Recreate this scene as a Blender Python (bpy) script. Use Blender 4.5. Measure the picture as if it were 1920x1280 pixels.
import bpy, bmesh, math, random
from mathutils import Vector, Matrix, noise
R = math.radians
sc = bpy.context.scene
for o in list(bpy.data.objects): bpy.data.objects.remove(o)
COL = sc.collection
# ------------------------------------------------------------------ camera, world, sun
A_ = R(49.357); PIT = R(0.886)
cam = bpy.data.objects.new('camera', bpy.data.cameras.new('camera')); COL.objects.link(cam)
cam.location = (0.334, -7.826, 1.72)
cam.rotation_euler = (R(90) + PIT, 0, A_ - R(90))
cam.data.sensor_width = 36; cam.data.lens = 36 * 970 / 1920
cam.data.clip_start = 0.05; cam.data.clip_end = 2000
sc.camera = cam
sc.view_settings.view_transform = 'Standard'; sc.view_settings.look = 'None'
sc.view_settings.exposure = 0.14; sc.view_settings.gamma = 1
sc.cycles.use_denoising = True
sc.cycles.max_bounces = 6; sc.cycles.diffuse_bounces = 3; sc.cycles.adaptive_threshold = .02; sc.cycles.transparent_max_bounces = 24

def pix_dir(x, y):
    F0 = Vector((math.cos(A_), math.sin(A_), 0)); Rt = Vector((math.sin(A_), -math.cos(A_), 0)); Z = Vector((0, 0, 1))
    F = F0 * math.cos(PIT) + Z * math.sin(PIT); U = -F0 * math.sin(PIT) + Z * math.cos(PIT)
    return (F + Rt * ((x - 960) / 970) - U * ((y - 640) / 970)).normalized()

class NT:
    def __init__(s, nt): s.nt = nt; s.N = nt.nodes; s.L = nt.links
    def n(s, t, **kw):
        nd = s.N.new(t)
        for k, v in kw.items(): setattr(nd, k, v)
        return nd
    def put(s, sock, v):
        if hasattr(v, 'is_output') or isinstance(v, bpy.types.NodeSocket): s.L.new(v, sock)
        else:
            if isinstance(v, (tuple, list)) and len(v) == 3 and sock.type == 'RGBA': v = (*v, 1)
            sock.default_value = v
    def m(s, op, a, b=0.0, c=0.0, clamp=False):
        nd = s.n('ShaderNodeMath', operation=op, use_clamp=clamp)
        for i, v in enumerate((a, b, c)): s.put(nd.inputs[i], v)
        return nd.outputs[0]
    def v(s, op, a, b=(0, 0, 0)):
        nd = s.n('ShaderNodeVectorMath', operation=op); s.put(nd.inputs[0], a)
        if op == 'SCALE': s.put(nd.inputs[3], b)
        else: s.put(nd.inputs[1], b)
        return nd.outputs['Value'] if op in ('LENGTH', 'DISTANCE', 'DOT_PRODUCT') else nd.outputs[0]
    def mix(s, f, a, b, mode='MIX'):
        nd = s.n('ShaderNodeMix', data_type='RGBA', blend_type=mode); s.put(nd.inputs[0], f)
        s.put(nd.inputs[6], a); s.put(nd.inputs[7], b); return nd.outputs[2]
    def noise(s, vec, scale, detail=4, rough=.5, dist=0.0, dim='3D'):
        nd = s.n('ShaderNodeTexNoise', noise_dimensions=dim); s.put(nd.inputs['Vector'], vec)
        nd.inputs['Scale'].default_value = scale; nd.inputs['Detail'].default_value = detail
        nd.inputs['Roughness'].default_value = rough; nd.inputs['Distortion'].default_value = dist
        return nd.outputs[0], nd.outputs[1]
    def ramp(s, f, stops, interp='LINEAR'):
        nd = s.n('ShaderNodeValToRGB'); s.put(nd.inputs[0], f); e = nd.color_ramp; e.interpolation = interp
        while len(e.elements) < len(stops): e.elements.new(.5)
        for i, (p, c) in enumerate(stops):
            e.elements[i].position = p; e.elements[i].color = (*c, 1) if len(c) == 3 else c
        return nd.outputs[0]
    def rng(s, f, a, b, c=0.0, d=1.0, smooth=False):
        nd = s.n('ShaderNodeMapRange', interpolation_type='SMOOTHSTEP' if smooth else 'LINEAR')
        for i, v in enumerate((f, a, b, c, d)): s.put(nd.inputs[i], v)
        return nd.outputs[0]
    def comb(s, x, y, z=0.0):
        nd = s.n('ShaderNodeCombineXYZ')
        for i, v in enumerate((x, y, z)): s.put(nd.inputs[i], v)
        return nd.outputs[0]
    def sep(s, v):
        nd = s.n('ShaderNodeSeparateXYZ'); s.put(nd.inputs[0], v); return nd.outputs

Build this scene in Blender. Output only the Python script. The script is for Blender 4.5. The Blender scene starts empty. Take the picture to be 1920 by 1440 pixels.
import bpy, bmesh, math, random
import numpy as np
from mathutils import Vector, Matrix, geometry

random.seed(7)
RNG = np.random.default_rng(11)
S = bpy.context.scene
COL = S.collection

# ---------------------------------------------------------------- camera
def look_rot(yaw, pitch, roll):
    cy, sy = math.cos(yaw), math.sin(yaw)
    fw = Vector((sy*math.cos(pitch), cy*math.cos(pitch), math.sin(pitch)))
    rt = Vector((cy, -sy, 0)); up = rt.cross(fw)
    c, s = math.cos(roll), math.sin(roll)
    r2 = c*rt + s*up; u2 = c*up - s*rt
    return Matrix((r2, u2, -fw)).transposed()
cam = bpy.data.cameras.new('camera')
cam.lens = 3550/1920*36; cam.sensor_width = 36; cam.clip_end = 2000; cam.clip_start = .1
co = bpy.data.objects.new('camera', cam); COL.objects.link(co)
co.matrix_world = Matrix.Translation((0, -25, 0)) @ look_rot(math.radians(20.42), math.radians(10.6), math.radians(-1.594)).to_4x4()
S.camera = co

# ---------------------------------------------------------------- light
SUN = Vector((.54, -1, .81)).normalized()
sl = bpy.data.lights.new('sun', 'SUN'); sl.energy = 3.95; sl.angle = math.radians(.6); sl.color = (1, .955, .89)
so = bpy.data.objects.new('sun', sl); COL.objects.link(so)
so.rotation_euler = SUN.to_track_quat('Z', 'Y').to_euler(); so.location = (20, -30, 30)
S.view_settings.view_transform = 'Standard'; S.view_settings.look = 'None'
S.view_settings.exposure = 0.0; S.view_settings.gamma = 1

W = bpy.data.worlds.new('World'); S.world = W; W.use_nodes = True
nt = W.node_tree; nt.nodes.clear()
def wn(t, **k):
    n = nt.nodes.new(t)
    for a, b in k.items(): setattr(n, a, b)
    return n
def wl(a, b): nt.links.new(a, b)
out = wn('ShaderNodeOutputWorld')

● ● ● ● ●

**Task to carry out**
Every record above should be output exactly.

**Reply**
Recreate this scene as a Blender Python (bpy) script. Use Blender 4.5. Measure the picture as if it were 1920x1280 pixels.
import bpy, bmesh, math, random
from mathutils import Vector, Matrix, noise
R = math.radians
sc = bpy.context.scene
for o in list(bpy.data.objects): bpy.data.objects.remove(o)
COL = sc.collection
# ------------------------------------------------------------------ camera, world, sun
A_ = R(49.357); PIT = R(0.886)
cam = bpy.data.objects.new('camera', bpy.data.cameras.new('camera')); COL.objects.link(cam)
cam.location = (0.334, -7.826, 1.72)
cam.rotation_euler = (R(90) + PIT, 0, A_ - R(90))
cam.data.sensor_width = 36; cam.data.lens = 36 * 970 / 1920
cam.data.clip_start = 0.05; cam.data.clip_end = 2000
sc.camera = cam
sc.view_settings.view_transform = 'Standard'; sc.view_settings.look = 'None'
sc.view_settings.exposure = 0.14; sc.view_settings.gamma = 1
sc.cycles.use_denoising = True
sc.cycles.max_bounces = 6; sc.cycles.diffuse_bounces = 3; sc.cycles.adaptive_threshold = .02; sc.cycles.transparent_max_bounces = 24

def pix_dir(x, y):
    F0 = Vector((math.cos(A_), math.sin(A_), 0)); Rt = Vector((math.sin(A_), -math.cos(A_), 0)); Z = Vector((0, 0, 1))
    F = F0 * math.cos(PIT) + Z * math.sin(PIT); U = -F0 * math.sin(PIT) + Z * math.cos(PIT)
    return (F + Rt * ((x - 960) / 970) - U * ((y - 640) / 970)).normalized()

class NT:
    def __init__(s, nt): s.nt = nt; s.N = nt.nodes; s.L = nt.links
    def n(s, t, **kw):
        nd = s.N.new(t)
        for k, v in kw.items(): setattr(nd, k, v)
        return nd
    def put(s, sock, v):
        if hasattr(v, 'is_output') or isinstance(v, bpy.types.NodeSocket): s.L.new(v, sock)
        else:
            if isinstance(v, (tuple, list)) and len(v) == 3 and sock.type == 'RGBA': v = (*v, 1)
            sock.default_value = v
    def m(s, op, a, b=0.0, c=0.0, clamp=False):
        nd = s.n('ShaderNodeMath', operation=op, use_clamp=clamp)
        for i, v in enumerate((a, b, c)): s.put(nd.inputs[i], v)
        return nd.outputs[0]
    def v(s, op, a, b=(0, 0, 0)):
        nd = s.n('ShaderNodeVectorMath', operation=op); s.put(nd.inputs[0], a)
        if op == 'SCALE': s.put(nd.inputs[3], b)
        else: s.put(nd.inputs[1], b)
        return nd.outputs['Value'] if op in ('LENGTH', 'DISTANCE', 'DOT_PRODUCT') else nd.outputs[0]
    def mix(s, f, a, b, mode='MIX'):
        nd = s.n('ShaderNodeMix', data_type='RGBA', blend_type=mode); s.put(nd.inputs[0], f)
        s.put(nd.inputs[6], a); s.put(nd.inputs[7], b); return nd.outputs[2]
    def noise(s, vec, scale, detail=4, rough=.5, dist=0.0, dim='3D'):
        nd = s.n('ShaderNodeTexNoise', noise_dimensions=dim); s.put(nd.inputs['Vector'], vec)
        nd.inputs['Scale'].default_value = scale; nd.inputs['Detail'].default_value = detail
        nd.inputs['Roughness'].default_value = rough; nd.inputs['Distortion'].default_value = dist
        return nd.outputs[0], nd.outputs[1]
    def ramp(s, f, stops, interp='LINEAR'):
        nd = s.n('ShaderNodeValToRGB'); s.put(nd.inputs[0], f); e = nd.color_ramp; e.interpolation = interp
        while len(e.elements) < len(stops): e.elements.new(.5)
        for i, (p, c) in enumerate(stops):
            e.elements[i].position = p; e.elements[i].color = (*c, 1) if len(c) == 3 else c
        return nd.outputs[0]
    def rng(s, f, a, b, c=0.0, d=1.0, smooth=False):
        nd = s.n('ShaderNodeMapRange', interpolation_type='SMOOTHSTEP' if smooth else 'LINEAR')
        for i, v in enumerate((f, a, b, c, d)): s.put(nd.inputs[i], v)
        return nd.outputs[0]
    def comb(s, x, y, z=0.0):
        nd = s.n('ShaderNodeCombineXYZ')
        for i, v in enumerate((x, y, z)): s.put(nd.inputs[i], v)
        return nd.outputs[0]
    def sep(s, v):
        nd = s.n('ShaderNodeSeparateXYZ'); s.put(nd.inputs[0], v); return nd.outputs

Build this scene in Blender. Output only the Python script. The script is for Blender 4.5. The Blender scene starts empty. Take the picture to be 1920 by 1440 pixels.
import bpy, bmesh, math, random
import numpy as np
from mathutils import Vector, Matrix, geometry

random.seed(7)
RNG = np.random.default_rng(11)
S = bpy.context.scene
COL = S.collection

# ---------------------------------------------------------------- camera
def look_rot(yaw, pitch, roll):
    cy, sy = math.cos(yaw), math.sin(yaw)
    fw = Vector((sy*math.cos(pitch), cy*math.cos(pitch), math.sin(pitch)))
    rt = Vector((cy, -sy, 0)); up = rt.cross(fw)
    c, s = math.cos(roll), math.sin(roll)
    r2 = c*rt + s*up; u2 = c*up - s*rt
    return Matrix((r2, u2, -fw)).transposed()
cam = bpy.data.cameras.new('camera')
cam.lens = 3550/1920*36; cam.sensor_width = 36; cam.clip_end = 2000; cam.clip_start = .1
co = bpy.data.objects.new('camera', cam); COL.objects.link(co)
co.matrix_world = Matrix.Translation((0, -25, 0)) @ look_rot(math.radians(20.42), math.radians(10.6), math.radians(-1.594)).to_4x4()
S.camera = co

# ---------------------------------------------------------------- light
SUN = Vector((.54, -1, .81)).normalized()
sl = bpy.data.lights.new('sun', 'SUN'); sl.energy = 3.95; sl.angle = math.radians(.6); sl.color = (1, .955, .89)
so = bpy.data.objects.new('sun', sl); COL.objects.link(so)
so.rotation_euler = SUN.to_track_quat('Z', 'Y').to_euler(); so.location = (20, -30, 30)
S.view_settings.view_transform = 'Standard'; S.view_settings.look = 'None'
S.view_settings.exposure = 0.0; S.view_settings.gamma = 1

W = bpy.data.worlds.new('World'); S.world = W; W.use_nodes = True
nt = W.node_tree; nt.nodes.clear()
def wn(t, **k):
    n = nt.nodes.new(t)
    for a, b in k.items(): setattr(n, a, b)
    return n
def wl(a, b): nt.links.new(a, b)
out = wn('ShaderNodeOutputWorld')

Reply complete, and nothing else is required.